That was our phone number when I was a kid here on the farm. The phone at that time was a black wall mount with a receiver and a button on the side and nothing else. The last of the hand crank phones were being phased out of service on the farms and the new technology was upon us.
The button on our phone was so you could pick up the receiver and listen to see if anyone else was using the phone. It was a party line so if the line wasn’t busy, you could simply push the button and you’d get a lady who sounded as if she had a clothespin on her nose saying “Operator” and then you’d simply say the number you wanted. “273-J12 please.” The neighbors couldn’t hear you ‘pick up’ so you didn’t disturb them if you listened for a moment and then hung up and waited for a while. No one I ever talked to had ever listened in on the neighbors phone calls, that was a no-no in those days, but on the other hand everyone was also convinced that the neighbors were involved in some kind of covert action and listening to every word.
We couldn’t use the phone on Monday mornings. That was when the neighbor lady called everyone in the township for news for the newspaper. She was paid by the word so we had some trouble getting the line. When she called here, Mom had news for her. Dad never, ever, had any news for her. He didn’t like seeing his name in the paper. “Nope, we haven’t had any company, bye,” and click the conversation was over. When Mom had to be gone on news day, she would return and immediately ask if we had talked to anyone on the phone. She was fearful that we might have spilled the beans about someone coming to visit as a ‘Saturday evening dinner guest’ when it was not their turn to be here. She didn’t want to offend any of her friends. She would say “Oh no, you didn’t tell her that did you?” to which we replied, “Mom, I told her we didn’t have any news but she asked about last Saturday night, she said she had seen Blanche and Harold’s car go right by her house on the way down to ours.”
The J 1 2 on the end of our number, was meant to inform the operator that it was the J side of the line and she should ring us by one long and two shorts or RING-ding-ding. One neighbor was J 1 which was one ring and the other neighbors were J 2, or two quick dings. There was an R side to the line but we didn’t hear them ring. But we were all trying to use just the one line.
My sister was an operator and so we didn’t get by with many shenanigans. If we called too late in the evening to give her a number, she would ask “Are Mom and Dad gone?” and then she’d say “you should be in bed.”

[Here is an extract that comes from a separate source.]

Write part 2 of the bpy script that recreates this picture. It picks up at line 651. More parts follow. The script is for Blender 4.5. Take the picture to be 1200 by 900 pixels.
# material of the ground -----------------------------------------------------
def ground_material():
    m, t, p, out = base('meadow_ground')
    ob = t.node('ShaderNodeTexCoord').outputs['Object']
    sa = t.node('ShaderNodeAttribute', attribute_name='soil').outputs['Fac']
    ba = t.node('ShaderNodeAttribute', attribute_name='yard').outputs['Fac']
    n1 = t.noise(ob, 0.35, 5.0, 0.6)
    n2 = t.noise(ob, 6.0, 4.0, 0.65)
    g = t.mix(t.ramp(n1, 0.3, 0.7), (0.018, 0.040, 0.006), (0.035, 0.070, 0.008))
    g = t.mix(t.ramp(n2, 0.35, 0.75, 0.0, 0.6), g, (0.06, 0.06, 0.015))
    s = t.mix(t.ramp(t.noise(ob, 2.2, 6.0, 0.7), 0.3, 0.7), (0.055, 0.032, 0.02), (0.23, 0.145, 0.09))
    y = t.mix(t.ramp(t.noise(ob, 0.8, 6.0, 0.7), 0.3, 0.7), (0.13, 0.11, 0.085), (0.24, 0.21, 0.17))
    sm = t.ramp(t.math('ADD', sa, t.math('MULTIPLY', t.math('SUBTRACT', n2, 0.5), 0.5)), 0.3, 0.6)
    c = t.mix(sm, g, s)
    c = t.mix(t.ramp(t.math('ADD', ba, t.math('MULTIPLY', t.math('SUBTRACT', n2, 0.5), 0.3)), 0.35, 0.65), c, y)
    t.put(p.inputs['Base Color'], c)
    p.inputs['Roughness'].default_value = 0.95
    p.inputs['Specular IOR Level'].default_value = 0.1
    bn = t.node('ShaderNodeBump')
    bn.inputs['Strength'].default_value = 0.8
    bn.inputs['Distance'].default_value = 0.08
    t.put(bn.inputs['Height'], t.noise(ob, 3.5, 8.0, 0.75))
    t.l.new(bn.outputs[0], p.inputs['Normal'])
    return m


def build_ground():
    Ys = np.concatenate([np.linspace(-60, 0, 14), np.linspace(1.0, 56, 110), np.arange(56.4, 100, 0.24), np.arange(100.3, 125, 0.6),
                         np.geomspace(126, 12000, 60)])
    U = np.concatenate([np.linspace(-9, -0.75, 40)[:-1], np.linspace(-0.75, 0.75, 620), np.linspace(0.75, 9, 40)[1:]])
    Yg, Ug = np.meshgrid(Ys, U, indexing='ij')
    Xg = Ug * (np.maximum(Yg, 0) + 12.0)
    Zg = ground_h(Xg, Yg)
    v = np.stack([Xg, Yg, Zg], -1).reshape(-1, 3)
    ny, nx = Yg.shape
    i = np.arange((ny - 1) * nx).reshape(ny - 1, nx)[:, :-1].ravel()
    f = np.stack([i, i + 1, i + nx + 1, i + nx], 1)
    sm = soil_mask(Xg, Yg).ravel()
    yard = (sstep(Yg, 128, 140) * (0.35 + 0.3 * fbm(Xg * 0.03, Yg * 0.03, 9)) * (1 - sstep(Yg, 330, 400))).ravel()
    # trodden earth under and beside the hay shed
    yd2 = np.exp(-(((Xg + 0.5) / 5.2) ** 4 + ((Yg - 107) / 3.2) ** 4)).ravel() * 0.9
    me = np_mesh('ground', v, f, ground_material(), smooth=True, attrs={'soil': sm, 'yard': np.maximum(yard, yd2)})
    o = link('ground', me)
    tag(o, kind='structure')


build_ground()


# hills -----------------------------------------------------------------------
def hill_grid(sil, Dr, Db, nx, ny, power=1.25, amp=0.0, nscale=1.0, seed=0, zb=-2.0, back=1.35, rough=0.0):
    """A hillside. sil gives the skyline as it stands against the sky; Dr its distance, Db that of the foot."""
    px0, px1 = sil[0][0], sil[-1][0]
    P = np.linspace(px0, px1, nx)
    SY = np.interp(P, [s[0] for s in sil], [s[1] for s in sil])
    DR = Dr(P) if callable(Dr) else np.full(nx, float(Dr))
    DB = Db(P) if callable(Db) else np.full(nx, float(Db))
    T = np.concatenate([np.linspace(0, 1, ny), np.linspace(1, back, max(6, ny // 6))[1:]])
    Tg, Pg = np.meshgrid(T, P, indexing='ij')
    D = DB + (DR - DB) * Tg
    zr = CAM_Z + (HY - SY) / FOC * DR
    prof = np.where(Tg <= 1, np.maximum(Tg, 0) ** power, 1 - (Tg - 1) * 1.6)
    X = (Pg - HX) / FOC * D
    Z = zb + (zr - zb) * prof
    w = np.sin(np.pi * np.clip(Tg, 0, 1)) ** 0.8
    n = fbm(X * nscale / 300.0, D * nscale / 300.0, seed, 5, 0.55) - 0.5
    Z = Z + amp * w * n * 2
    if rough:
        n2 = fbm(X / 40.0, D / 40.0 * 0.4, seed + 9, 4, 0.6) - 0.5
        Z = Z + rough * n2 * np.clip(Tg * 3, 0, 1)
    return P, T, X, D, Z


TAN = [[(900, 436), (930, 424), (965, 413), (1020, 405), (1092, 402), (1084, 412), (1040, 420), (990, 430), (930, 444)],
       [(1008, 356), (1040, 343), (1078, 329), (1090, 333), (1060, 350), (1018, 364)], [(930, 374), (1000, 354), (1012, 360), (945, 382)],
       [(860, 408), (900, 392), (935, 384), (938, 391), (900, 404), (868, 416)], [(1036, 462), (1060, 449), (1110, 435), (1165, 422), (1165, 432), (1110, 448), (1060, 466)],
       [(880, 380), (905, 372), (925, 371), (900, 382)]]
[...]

The operator was the original 911 call center in our town. We had a flashing red light mounted on the lumber yard on the east side of main street in the middle of town where a bank is now located, and if someone needed the police the telephone operator would turn the light on and when the constable finally saw the light he would drive to the pay phone by the Octagon Restaurant and use the town’s only pay phone to call the operator to find out where the emergency was.
I remember another time when a severe thunderstorm marched through town on the evening of the 4th of July and everyone called the operator to see if the fireworks had been rained out.
They had been.
Long distant call start and stop times were written down by the operator. Believe it or not, we would call ‘person to person’ meaning if the party you wanted to talk to wasn’t at the location you were calling; then you didn’t have to pay for the call. Those calls however, if connected, were charged at a higher rate than station to station.
As circuitry capabilities advanced, they eventually ruined all of the communication technology by going with some new fangled rotary dial phones that effectively put the operators out of business. It was pretty neat stuff though, once we got used to it, no more operators telling us when it was time to go to bed or that we might get in trouble if we called her that late again.
To top it all off, along with the new phones, the phone companies had the nerve to require all of us to get a new phone number with, (wait for it) another number added. That meant everyone now had to learn a 7 digit phone number. Then of concern was how big the phone books might get with all of these new numbers, after all, ours was already as big as a church bulletin with 20 pages. These were all big changes but we were assured that the new number, even though incredibly long, would probably be the last number we would ever need to learn.